On 9/16/12 9:22 PM, Mikael Abrahamsson wrote:
On Mon, 17 Sep 2012, Randy Bush wrote:

and don't bs me with how humongous the v6 address space is. we once though 32 bits was humongous.

Giving out a /48 to every person on earth uses approximately 2^33 networks, meaning we could cram it into a /15. So even if we have 10 /48s at home from different providers, we're still only using a small fraction of the first /3. If we get this wrong, we have several more /3s to get it right in.
People aren't going to be the big consumers of address space relative to machines .
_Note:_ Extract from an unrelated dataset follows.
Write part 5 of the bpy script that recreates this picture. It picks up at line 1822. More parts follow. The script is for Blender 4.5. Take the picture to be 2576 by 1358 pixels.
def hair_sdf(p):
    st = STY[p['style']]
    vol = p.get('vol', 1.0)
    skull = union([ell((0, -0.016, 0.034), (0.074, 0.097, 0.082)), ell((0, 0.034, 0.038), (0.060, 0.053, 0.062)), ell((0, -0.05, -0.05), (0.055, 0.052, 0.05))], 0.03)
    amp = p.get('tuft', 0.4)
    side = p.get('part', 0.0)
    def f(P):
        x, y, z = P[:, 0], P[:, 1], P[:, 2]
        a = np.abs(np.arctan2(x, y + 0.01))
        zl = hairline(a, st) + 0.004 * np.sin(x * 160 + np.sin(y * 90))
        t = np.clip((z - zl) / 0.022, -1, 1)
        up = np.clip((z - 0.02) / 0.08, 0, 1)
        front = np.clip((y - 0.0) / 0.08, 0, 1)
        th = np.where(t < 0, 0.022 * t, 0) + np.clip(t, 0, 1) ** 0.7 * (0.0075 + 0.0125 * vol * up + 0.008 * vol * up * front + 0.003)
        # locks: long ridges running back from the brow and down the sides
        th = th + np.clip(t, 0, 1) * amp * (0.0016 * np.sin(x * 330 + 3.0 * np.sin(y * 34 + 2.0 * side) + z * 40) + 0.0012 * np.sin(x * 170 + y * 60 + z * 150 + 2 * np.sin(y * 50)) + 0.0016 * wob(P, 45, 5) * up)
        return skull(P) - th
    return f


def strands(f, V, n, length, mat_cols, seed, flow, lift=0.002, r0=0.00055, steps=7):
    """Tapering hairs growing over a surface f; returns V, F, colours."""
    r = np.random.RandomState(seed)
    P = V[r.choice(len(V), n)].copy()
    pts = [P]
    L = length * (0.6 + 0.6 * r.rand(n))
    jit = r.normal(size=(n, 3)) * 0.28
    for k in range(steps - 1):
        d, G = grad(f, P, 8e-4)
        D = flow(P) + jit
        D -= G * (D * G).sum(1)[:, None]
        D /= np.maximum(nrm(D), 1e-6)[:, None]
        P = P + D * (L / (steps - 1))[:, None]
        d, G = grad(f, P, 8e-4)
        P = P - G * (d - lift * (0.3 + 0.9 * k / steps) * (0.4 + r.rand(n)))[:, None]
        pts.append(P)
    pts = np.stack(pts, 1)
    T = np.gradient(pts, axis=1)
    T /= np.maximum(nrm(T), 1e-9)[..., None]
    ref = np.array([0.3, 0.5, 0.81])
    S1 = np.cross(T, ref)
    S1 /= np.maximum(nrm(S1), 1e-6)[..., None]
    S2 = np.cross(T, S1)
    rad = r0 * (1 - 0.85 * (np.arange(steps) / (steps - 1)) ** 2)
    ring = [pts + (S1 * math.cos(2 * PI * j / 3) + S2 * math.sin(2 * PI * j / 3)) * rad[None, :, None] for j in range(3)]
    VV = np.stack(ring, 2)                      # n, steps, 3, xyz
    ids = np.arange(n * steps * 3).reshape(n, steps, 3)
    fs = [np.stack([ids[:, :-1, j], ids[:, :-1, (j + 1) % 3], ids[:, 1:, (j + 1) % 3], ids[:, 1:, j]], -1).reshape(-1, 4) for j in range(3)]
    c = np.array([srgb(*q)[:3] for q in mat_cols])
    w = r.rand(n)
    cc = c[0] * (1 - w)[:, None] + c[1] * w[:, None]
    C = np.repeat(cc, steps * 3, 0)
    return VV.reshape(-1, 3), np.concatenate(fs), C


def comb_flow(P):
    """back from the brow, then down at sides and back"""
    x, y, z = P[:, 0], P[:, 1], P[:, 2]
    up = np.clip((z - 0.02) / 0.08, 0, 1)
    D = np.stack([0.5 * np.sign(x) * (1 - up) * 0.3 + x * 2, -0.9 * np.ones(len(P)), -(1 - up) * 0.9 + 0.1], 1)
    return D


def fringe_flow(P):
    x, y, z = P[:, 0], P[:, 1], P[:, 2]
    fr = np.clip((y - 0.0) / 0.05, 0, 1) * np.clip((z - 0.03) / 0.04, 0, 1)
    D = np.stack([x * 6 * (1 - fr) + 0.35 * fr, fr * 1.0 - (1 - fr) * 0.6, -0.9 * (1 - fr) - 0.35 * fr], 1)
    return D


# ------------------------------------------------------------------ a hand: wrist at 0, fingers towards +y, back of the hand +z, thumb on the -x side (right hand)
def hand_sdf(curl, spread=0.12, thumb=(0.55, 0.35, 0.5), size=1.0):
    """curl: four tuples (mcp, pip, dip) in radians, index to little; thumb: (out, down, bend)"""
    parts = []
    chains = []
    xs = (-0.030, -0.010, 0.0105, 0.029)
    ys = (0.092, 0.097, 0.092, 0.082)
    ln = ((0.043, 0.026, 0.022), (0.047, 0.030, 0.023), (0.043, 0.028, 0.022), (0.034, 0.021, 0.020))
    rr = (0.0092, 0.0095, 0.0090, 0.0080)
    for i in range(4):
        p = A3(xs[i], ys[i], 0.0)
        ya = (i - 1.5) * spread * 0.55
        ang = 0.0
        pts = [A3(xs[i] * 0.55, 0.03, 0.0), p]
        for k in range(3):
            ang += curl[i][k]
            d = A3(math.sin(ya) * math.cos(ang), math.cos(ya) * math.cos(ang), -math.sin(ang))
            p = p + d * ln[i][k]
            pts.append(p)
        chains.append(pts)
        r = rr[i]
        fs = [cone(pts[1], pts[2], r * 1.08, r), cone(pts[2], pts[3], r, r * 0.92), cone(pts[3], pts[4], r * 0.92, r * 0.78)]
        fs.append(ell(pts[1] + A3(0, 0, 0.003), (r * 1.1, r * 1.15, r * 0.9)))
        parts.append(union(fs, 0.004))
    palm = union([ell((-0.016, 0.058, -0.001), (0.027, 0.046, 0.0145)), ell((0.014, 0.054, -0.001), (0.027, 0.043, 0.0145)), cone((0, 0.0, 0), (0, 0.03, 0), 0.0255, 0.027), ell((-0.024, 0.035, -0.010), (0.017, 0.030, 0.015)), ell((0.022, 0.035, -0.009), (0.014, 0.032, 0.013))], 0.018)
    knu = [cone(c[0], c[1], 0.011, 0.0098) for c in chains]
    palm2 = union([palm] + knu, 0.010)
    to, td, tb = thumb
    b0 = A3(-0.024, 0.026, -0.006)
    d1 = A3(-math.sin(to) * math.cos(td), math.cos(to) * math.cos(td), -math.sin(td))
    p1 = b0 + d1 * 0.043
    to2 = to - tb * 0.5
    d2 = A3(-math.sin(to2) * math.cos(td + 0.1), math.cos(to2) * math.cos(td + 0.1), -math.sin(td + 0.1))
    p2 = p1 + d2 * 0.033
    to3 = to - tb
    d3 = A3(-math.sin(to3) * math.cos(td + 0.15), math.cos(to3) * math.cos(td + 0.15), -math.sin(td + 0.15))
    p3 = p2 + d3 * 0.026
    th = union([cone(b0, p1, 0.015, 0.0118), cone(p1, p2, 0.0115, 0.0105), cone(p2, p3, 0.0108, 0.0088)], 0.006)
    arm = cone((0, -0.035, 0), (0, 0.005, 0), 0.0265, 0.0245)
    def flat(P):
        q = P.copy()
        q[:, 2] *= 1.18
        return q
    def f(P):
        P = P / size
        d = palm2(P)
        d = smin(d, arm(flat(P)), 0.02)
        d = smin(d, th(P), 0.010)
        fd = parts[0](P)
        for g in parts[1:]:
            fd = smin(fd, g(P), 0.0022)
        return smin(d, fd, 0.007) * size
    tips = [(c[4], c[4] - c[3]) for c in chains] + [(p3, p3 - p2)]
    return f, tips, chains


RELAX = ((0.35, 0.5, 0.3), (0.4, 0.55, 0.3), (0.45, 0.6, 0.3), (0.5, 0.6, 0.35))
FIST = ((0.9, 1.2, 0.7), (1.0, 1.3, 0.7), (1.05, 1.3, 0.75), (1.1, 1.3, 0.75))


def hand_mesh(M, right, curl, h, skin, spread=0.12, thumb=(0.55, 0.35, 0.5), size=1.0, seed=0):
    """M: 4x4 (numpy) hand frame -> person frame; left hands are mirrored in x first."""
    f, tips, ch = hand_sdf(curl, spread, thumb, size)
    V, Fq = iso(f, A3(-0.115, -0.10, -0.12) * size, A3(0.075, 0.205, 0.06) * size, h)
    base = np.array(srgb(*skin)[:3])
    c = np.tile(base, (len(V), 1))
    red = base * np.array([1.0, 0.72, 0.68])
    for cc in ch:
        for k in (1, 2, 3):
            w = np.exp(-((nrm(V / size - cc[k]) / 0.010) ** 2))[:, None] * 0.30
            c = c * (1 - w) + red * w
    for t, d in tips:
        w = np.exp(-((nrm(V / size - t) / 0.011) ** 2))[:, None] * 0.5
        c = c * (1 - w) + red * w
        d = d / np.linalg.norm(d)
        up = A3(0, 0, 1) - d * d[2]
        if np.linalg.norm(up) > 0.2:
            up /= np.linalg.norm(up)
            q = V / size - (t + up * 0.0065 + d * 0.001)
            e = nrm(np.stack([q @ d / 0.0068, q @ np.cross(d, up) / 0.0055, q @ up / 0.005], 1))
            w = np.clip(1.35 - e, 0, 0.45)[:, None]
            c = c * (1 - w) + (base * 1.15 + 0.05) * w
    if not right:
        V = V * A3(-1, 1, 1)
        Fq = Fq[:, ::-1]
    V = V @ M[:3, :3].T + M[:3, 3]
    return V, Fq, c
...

You already know this, and I can't really believe that people sat down in the 70ties and 80ties and said "there is never going to be more than 128 large corporations that need a /8 in IPv4" ?
Emergent phenomena were not (and generaly are not) predicted. 32 bits was a lot more than 8 which was the previous go around..
I start to get worried when people want to map 32 bits into IPv6 in several places, for instance telling all ISPs that they can have a /24 so that we can produce IPv4 mapped /56 to end customer, and make this space permanent. Temporary is fine, permanent is not.
or the application of semantic meaning to intermediate bits. and yeah the IPv6 bit field looks a lot smaller when you start carving off it in 24 bit or shorter chunks.
So I agree with you that there is still a risk that this is going to get screwed up, but I don't feel too gloomy yet.